Thinking of investing in a mobile franchise opportunity? One important consideration before you sign up to a system is the cashflow issue. 

Cashflow varies – and poses risks – for all businesses. For mobile businesses, so often a one-person act, there’s less flexibility in hours worked. Usually there’s less cash flowing than bigger businesses where a good month can buffer the next.

For these smallest of businesses there’s less ‘wobble-room’ says Kate Groom, co-founder of SmartFranchise. “So it’s vital to plan for likely peaks and troughs.”

1. Get an accountant

Groom says cashflow projections by an accountant are bedrock for business plans. Use marketing to level out cashflow or create revenue peaks to set aside for troughs.

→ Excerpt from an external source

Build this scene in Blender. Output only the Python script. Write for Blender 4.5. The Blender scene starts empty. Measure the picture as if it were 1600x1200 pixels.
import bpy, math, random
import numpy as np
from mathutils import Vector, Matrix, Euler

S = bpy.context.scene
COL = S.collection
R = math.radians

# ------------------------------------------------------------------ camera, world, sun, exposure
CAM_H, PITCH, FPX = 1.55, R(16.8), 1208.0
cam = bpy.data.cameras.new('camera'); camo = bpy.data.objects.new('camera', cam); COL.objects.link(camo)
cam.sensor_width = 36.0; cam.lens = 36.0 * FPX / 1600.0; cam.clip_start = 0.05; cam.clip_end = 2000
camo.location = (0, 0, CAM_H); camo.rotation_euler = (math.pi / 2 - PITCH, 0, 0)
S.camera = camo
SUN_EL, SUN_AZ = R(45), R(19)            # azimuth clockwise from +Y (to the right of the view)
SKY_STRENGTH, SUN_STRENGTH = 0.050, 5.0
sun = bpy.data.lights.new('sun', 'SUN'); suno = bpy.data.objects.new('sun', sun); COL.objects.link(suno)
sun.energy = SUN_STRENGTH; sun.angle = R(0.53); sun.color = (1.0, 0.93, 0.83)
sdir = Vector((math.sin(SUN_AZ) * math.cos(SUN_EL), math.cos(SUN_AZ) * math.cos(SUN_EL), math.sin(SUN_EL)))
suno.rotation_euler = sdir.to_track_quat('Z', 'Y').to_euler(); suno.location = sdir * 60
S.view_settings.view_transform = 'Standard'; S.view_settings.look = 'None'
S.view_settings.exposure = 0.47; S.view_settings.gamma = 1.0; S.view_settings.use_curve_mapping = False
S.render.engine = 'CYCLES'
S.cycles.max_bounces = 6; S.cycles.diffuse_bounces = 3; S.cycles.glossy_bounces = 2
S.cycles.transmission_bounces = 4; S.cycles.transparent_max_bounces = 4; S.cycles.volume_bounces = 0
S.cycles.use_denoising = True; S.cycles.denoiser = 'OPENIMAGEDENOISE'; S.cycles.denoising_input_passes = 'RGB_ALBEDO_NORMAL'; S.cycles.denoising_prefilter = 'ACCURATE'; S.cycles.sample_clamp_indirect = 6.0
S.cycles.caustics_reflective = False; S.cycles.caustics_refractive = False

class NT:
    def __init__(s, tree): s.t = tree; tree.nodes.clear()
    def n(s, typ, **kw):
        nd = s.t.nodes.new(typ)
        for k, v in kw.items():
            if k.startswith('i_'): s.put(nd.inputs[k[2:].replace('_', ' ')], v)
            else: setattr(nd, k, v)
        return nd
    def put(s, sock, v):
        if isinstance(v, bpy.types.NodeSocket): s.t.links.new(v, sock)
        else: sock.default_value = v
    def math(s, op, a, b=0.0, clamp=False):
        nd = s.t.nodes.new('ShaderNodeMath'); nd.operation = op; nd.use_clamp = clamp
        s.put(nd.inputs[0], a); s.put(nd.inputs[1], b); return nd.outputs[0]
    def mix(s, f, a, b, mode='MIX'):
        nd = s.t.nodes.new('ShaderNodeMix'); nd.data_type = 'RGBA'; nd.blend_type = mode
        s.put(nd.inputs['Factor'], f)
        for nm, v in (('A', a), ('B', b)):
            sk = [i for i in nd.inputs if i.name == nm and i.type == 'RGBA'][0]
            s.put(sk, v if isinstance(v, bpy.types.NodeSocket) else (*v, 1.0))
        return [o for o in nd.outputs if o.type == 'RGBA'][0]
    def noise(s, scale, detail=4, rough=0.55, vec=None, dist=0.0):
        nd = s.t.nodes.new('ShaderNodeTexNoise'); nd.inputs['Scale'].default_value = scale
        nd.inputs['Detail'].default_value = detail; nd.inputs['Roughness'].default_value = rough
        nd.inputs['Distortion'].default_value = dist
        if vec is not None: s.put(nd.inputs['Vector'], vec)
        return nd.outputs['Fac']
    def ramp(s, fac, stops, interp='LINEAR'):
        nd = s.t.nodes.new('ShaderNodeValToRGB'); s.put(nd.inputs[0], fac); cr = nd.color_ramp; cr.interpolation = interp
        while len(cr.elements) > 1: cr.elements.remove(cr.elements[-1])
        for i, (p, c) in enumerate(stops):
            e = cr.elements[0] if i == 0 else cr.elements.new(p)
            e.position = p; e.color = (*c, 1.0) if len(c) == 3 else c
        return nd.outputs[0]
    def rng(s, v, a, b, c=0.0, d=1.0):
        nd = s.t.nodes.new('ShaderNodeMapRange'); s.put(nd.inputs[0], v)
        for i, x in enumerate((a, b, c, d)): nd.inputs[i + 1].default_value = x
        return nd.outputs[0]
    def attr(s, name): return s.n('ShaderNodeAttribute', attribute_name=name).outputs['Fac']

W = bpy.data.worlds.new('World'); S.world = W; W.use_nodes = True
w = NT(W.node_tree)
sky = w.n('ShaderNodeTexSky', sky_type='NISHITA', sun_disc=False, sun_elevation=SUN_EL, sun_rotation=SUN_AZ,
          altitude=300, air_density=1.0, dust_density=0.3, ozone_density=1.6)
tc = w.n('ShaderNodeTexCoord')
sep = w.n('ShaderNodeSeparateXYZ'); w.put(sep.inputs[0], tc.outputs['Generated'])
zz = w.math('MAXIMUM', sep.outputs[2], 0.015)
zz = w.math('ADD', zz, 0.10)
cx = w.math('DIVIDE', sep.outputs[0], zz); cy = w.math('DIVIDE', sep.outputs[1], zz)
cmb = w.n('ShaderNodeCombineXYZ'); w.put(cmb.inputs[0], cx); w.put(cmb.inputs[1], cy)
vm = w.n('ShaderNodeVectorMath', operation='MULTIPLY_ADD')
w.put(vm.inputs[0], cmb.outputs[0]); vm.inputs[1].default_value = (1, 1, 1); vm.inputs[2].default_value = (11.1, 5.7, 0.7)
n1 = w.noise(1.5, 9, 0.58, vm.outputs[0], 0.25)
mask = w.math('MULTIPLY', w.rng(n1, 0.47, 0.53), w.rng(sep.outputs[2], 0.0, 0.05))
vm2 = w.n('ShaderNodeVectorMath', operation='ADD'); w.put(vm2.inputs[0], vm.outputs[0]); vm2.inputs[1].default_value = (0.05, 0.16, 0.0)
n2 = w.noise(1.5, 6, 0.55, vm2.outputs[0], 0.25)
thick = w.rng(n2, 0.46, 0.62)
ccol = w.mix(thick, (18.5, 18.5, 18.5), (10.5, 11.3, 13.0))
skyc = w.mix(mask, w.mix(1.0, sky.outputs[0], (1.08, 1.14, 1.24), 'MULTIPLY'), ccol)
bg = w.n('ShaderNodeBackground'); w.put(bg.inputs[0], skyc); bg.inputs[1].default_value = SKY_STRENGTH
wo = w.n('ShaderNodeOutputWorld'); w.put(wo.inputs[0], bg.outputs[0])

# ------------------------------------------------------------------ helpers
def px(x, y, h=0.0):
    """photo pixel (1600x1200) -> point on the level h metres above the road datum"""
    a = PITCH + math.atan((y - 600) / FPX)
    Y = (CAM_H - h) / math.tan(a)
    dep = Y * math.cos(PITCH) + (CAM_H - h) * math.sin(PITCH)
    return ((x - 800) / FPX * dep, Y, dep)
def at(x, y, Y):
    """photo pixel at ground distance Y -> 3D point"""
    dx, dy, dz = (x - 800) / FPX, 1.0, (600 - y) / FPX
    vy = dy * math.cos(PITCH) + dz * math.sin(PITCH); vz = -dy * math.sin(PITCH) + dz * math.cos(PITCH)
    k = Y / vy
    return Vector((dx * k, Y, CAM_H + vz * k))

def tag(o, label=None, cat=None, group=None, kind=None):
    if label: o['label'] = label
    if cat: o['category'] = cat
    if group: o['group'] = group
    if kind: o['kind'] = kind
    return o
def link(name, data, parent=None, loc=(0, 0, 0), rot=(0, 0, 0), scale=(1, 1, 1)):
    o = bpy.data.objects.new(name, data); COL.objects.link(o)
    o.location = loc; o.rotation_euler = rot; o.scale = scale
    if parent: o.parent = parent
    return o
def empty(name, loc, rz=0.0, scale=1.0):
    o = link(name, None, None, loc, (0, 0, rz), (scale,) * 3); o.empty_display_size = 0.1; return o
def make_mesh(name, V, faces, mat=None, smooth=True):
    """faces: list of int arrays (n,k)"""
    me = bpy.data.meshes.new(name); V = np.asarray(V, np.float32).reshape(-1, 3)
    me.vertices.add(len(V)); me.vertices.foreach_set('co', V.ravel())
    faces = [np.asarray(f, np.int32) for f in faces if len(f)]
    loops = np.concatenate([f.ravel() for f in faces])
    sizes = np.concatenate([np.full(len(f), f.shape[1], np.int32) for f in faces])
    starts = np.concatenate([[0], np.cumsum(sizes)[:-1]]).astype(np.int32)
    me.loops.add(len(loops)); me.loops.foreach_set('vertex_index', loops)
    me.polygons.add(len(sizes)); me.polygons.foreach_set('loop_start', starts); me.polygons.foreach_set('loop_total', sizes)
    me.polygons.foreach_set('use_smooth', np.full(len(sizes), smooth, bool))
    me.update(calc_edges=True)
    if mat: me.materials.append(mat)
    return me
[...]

“Many mobile franchisees are used to a regular income. Employers have buffered them against risks to cashflow. Often they skate over these priorities too quickly without planning around them,” says Groom. “The worst risk is not having a marketing plan to combat identifiable risks.”

2. Include all the costs

You might think you’ve done your business plan because you’ve budgeted for travel costs – petrol, travel time, vehicle insurance and maintenance. Factor into your business plan all payments such as personal and business insurance, tax, services such as bookkeeping, business planning or accountancy.

Remember to also double-check your agreement for required upgrades to equipment or vehicles – or risk an expensive surprise.

3. Be logistical

The biggest time-waster can be driving around between jobs. Concentrate your early marketing in blocks where you already have jobs. Add logistics to your admin work and boost productivity by planning ahead, adjusting routes to be more efficient and filled with more jobs.